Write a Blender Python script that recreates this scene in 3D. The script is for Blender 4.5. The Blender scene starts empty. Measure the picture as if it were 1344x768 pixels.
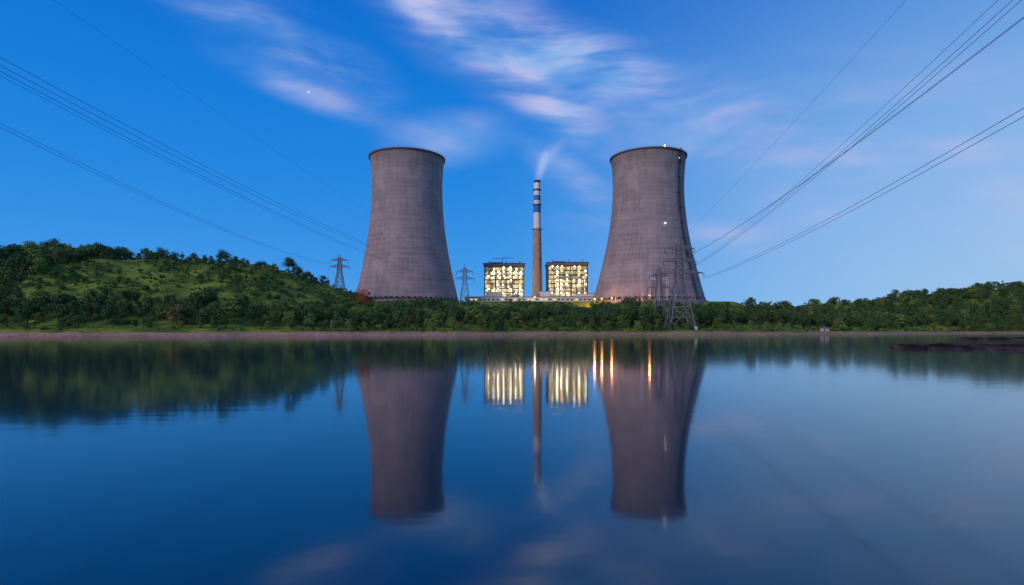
import bpy, math, random
import numpy as np
from mathutils import Vector, Matrix
random.seed(7); rng=np.random.default_rng(11)
scene=bpy.context.scene
scene.view_settings.view_transform='Standard'; scene.view_settings.look='None'; scene.view_settings.exposure=0

# ------------------------------------------------------------ helpers
class NT:
    def __init__(s,tree): s.t=tree; s.n=tree.nodes; s.l=tree.links
    def node(s,typ,**kw):
        n=s.n.new(typ)
        for k,v in kw.items(): setattr(n,k,v)
        return n
    def put(s,sock,v):
        if isinstance(v,bpy.types.NodeSocket): s.l.new(v,sock)
        elif v is not None: sock.default_value=v
    def math(s,op,a,b=None,c=None,clamp=False):
        n=s.node('ShaderNodeMath',operation=op,use_clamp=clamp)
        s.put(n.inputs[0],a); s.put(n.inputs[1],b); s.put(n.inputs[2],c)
        return n.outputs[0]
    def mix(s,f,a,b,blend='MIX'):
        n=s.node('ShaderNodeMix',data_type='RGBA',blend_type=blend)
        s.put(n.inputs['Factor'],f); s.put(n.inputs[6],a); s.put(n.inputs[7],b)
        return n.outputs[2]
    def rng(s,v,a,b,c=0.0,d=1.0,smooth=True):
        n=s.node('ShaderNodeMapRange',interpolation_type='SMOOTHSTEP' if smooth else 'LINEAR')
        s.put(n.inputs[0],v)
        for i,x in enumerate((a,b,c,d)): s.put(n.inputs[i+1],x)
        return n.outputs[0]
    def mapping(s,v,loc=(0,0,0),rot=(0,0,0),scale=(1,1,1),typ='POINT'):
        n=s.node('ShaderNodeMapping',vector_type=typ); s.put(n.inputs['Vector'],v)
        n.inputs['Location'].default_value=loc; n.inputs['Rotation'].default_value=rot; n.inputs['Scale'].default_value=scale
        return n.outputs[0]
    def noise(s,v,scale,detail=4,rough=.55,dist=0):
        n=s.node('ShaderNodeTexNoise'); s.put(n.inputs['Vector'],v)
        n.inputs['Scale'].default_value=scale; n.inputs['Detail'].default_value=detail
        n.inputs['Roughness'].default_value=rough; n.inputs['Distortion'].default_value=dist
        return n.outputs['Fac']
def newmat(name):
    m=bpy.data.materials.new(name); m.use_nodes=True
    t=NT(m.node_tree); b=m.node_tree.nodes['Principled BSDF']
    return m,t,b
def c4(c): return (c[0],c[1],c[2],1)
def simple(name,col,rough=.7,metal=0,var=.25,scale=2.0,emit=None,es=0):
    m,t,b=newmat(name)
    if var:
        co=t.node('ShaderNodeTexCoord').outputs['Object']
        n=t.noise(co,scale,4)
        f=t.rng(n,.3,.7,0,1)
        dark=tuple(x*(1-var) for x in col); lite=tuple(min(1,x*(1+var)) for x in col)
        t.put(b.inputs['Base Color'],t.mix(f,c4(dark),c4(lite)))
    else: b.inputs['Base Color'].default_value=c4(col)
    b.inputs['Roughness'].default_value=rough; b.inputs['Metallic'].default_value=metal
    if emit:
        b.inputs['Emission Color'].default_value=c4(emit); b.inputs['Emission Strength'].default_value=es
    return m
class MB:
    def __init__(s): s.v=[];s.f=[];s.m=[];s.mats=[]
    def mi(s,mat):
        if mat not in s.mats: s.mats.append(mat)
        return s.mats.index(mat)
    def box(s,c,size,mat,rz=0):
        i=len(s.v); hx,hy,hz=[a/2 for a in size]; cr,sr=math.cos(rz),math.sin(rz)
        for dz in(-hz,hz):
            for dx,dy in((-hx,-hy),(hx,-hy),(hx,hy),(-hx,hy)):
                s.v.append((c[0]+dx*cr-dy*sr,c[1]+dx*sr+dy*cr,c[2]+dz))
        for f in((0,3,2,1),(4,5,6,7),(0,1,5,4),(1,2,6,5),(2,3,7,6),(3,0,4,7)):
            s.f.append(tuple(i+k for k in f)); s.m.append(s.mi(mat))
    def bar(s,p,q,r,mat,n=4,r2=None):
        p=Vector(p);q=Vector(q);d=(q-p)
        if d.length<1e-6:return
        d.normalize(); a=d.orthogonal().normalized(); b=d.cross(a)
        r2=r if r2 is None else r2; i=len(s.v)
        for P,R in((p,r),(q,r2)):
            for k in range(n):
                t=2*math.pi*k/n; s.v.append(tuple(P+a*(R*math.cos(t))+b*(R*math.sin(t))))
        m=s.mi(mat)
        for k in range(n):
            k2=(k+1)%n; s.f.append((i+k,i+k2,i+n+k2,i+n+k)); s.m.append(m)
        s.f.append(tuple(i+n-1-k for k in range(n))); s.m.append(m)
        s.f.append(tuple(i+n+k for k in range(n))); s.m.append(m)
    def lathe(s,prof,mat,n=64,c=(0,0)):
        i=len(s.v); m=s.mi(mat)
        for r,z in prof:
            for k in range(n):
                t=2*math.pi*k/n; s.v.append((c[0]+r*math.cos(t),c[1]+r*math.sin(t),z))
        for j in range(len(prof)-1):
            for k in range(n):
                k2=(k+1)%n; s.f.append((i+j*n+k,i+j*n+k2,i+(j+1)*n+k2,i+(j+1)*n+k)); s.m.append(m)
    def obj(s,name,loc=(0,0,0),smooth=False,parent=None):
        me=bpy.data.meshes.new(name); me.from_pydata(s.v,[],s.f)
        for m in s.mats: me.materials.append(m)
        me.polygons.foreach_set('material_index',s.m)
        if smooth: me.polygons.foreach_set('use_smooth',[True]*len(s.f))
        me.update(); o=bpy.data.objects.new(name,me); o.location=loc
        scene.collection.objects.link(o)
        if parent: o.parent=parent
        return o
def ss(x): x=np.clip(x,0,1); return x*x*(3-2*x)

# ------------------------------------------------------------ camera
cam=bpy.data.objects.new('camera',bpy.data.cameras.new('camera')); scene.collection.objects.link(cam)
cam.location=(0,0,3); cam.rotation_euler=(math.radians(90),0,0)
cam.data.lens=20; cam.data.sensor_width=36; cam.data.shift_y=49/1344
cam.data.clip_start=.1; cam.data.clip_end=20000
scene.camera=cam

# ------------------------------------------------------------ world
w=bpy.data.worlds.new('World'); scene.world=w; w.use_nodes=True
t=NT(w.node_tree); w.node_tree.nodes.clear()
out=t.node('ShaderNodeOutputWorld'); bg=t.node('ShaderNodeBackground'); t.l.new(bg.outputs[0],out.inputs[0])
co=t.node('ShaderNodeTexCoord').outputs['Generated']
sep=t.node('ShaderNodeSeparateXYZ'); t.put(sep.inputs[0],co)
az=t.math('ARCTAN2',sep.outputs[0],sep.outputs[1]); el=t.math('ARCSINE',sep.outputs[2])
cmb=t.node('ShaderNodeCombineXYZ'); t.put(cmb.inputs[0],az); t.put(cmb.inputs[1],el); ae=cmb.outputs[0]
def srgb(r,g,b):
    f=lambda c:(c/255/12.92) if c/255<=.04045 else ((c/255+.055)/1.055)**2.4
    return (f(r),f(g),f(b),1)
ramp=t.node('ShaderNodeValToRGB'); t.put(ramp.inputs[0],t.math('DIVIDE',el,math.radians(60)))
cr=ramp.color_ramp; cr.interpolation='B_SPLINE'
stops=[(0,(92,170,238)),(.1,(58,150,234)),(.25,(28,134,226)),(.42,(12,120,218)),(.62,(4,92,194)),(1,(2,54,134))]
cr.elements[0].position=0; cr.elements[0].color=srgb(*stops[0][1]); cr.elements[1].position=1; cr.elements[1].color=srgb(*stops[-1][1])
for p,c in stops[1:-1]:
    e=cr.elements.new(p); e.color=srgb(*c)
fr=t.math('MULTIPLY',t.rng(az,math.radians(-6),math.radians(48)),t.rng(el,math.radians(42),math.radians(2)))
fr=t.math('MULTIPLY',fr,.85)
col=t.mix(fr,ramp.outputs[0],srgb(166,204,238))
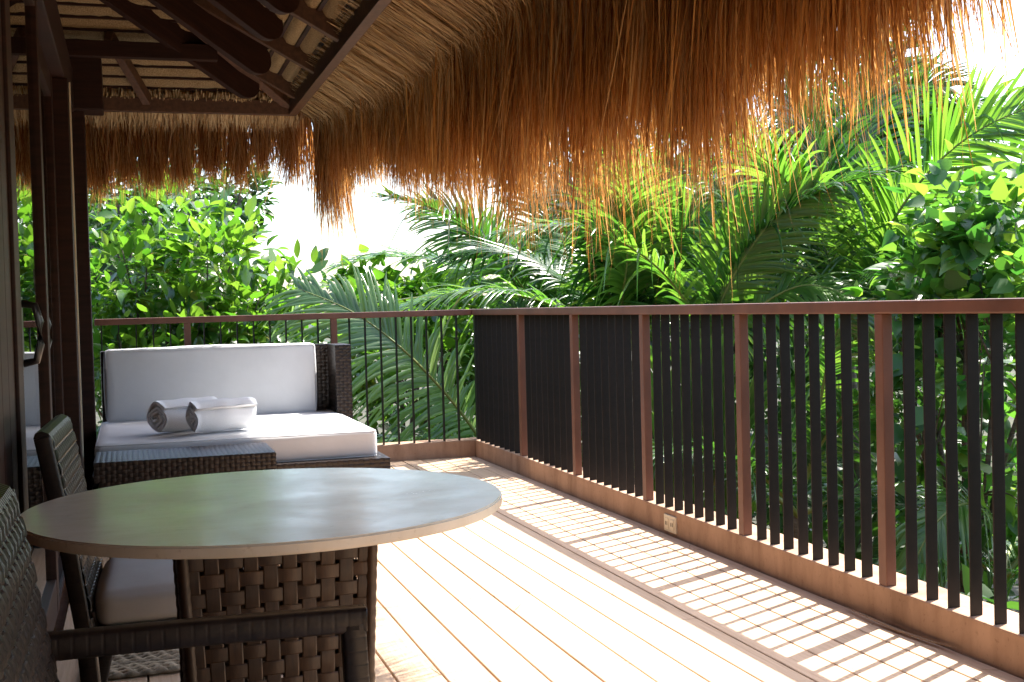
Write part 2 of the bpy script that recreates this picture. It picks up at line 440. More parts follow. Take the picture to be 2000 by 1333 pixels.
put(MB().box((XW-.11, -1.96, .001), (XW+.025, -1.80, 2.36)).obj('upright', M['wood'], None, bevel=.005), fj)
put(MB().box((XW+.0255, -1.83, .001), (XW+.033, -1.805, 2.36)).obj('lit_edge_strip', M['plastic'], None), fj)  # pale strip stands in for light catching the edge of the frame
iw = empty('infill_wall', (XW, -1.3, 0)); tag(iw, 'dark timber infill between the door frame and the veranda post', 'wall')
put(MB().box((XW-.10, -1.795, .001), (XW-.02, -.79, 2.36)).obj('panel', M['wood'], None), iw)
vp = empty('veranda_post', (-2.70, -.72, 0)); tag(vp, 'dark square timber veranda post with bracket block behind the left of the daybed', 'post')
put(MB().box((-2.755, -.78, .001), (-2.652, -.66, 2.42)).obj('shaft', M['wood'], None, bevel=.006), vp)
put(MB().box((-2.77, -.84, 2.38), (-2.54, -.60, 2.70)).obj('bracket_block', M['wood'], None, bevel=.01), vp)
ew = empty('end_wall', (-4, -.6, 0)); tag(ew, 'dark timber end wall of the house behind the veranda post', 'wall')
put(MB().box((-6.5, -.66, 0), (-2.757, -.5, 2.6)).obj('panel', M['wood'], None), ew)

bw = empty('added_bounce_wall', (-1.3, -10.4, 0)); tag(bw, kind='structure')  # unseen wall added behind the camera: blocks sky light, bounces warm fill
put(MB().box((XW+.04, -10.52, .001), (.16, -10.4, 3.0)).obj('bounce_face', M['plaster'], None, bevel=.01), bw)
put(MB().box((XW+.04, -10.4, .001), (.16, -10.385, .12)).obj('bounce_wall_skirting', M['wood'], None, bevel=.003), bw)
# ------------------------------------------------------------------ thatched roof
roof = empty('thatched_roof', (-2.5, -4, 2.4)); tag(roof, 'thatched hip roof with shaggy hanging straw eaves over the deck', 'roof')
XE, YE, ZE = -1.37, -.50, 2.43        # inner lower edge of the eave beams
TS = .56                               # roof slope
put(MB().box((XE, YB, ZE), (XE+.055, YE+.055, ZE+.095)).obj('eave_beam', M['woodx'], None, bevel=.004), roof)
put(MB().box((-6.6, YE, ZE+.001), (XE-.001, YE+.055, ZE+.094)).obj('eave_beam', M['woodx'], None, bevel=.004), roof)
ZR = ZE+.085
def zr_r(x): return ZR+TS*(XE-x)
def zr_b(y): return ZR+TS*(YE-y)
# common rafters on the right slope
def rafter(p0, d, L, w, h, name='rafter', rounded=False, m='woodx'):
    d = Vector(d).normalized(); prof = []
    if rounded:
        prof = [(L, h), (L, 0)]
        for k in range(11):
            a = -math.pi/2-math.pi*k/10*.85
            prof.append((.6*h+.6*h*math.cos(a), .5*h+.5*h*math.sin(a)))
        prof.append((.25*h, h))
    else: prof = [(0, 0), (L, 0), (L, h), (0, h)]
    me = MB().prism(prof, 1, -w/2, w/2).mesh(name, M[m], bevel=.004)
    o = link(name, me, None, p0)
    yv = Vector((0, 0, 1)).cross(d).normalized(); zv = d.cross(yv)
    o.rotation_euler = Matrix((d, yv, zv)).transposed().to_euler()
    return put(o, roof)
for y in [-.80-.85*i for i in range(12)]:
    rafter((XE+.0, y, ZR-.03), (-1, 0, TS), 3.6, .055, .10)
for x in [-3.4]:
    rafter((x, YE+.0, ZR-.03), (-.0, -1, TS), 3.0, .055, .10)
rafter((XE+.01, YE+.01, ZR-.05), (-1, -1, TS), 4.6, .07, .13, 'hip_rafter')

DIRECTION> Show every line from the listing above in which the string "Write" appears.

ANSWER BELOW>
Write a Blender Python script that recreates this scene in 3D. The script is for Blender 4.5. The Blender scene starts empty. Measure the picture as if it were 1344x768 pixels.
Write part 2 of the bpy script that recreates this picture. It picks up at line 440. More parts follow. Take the picture to be 2000 by 1333 pixels.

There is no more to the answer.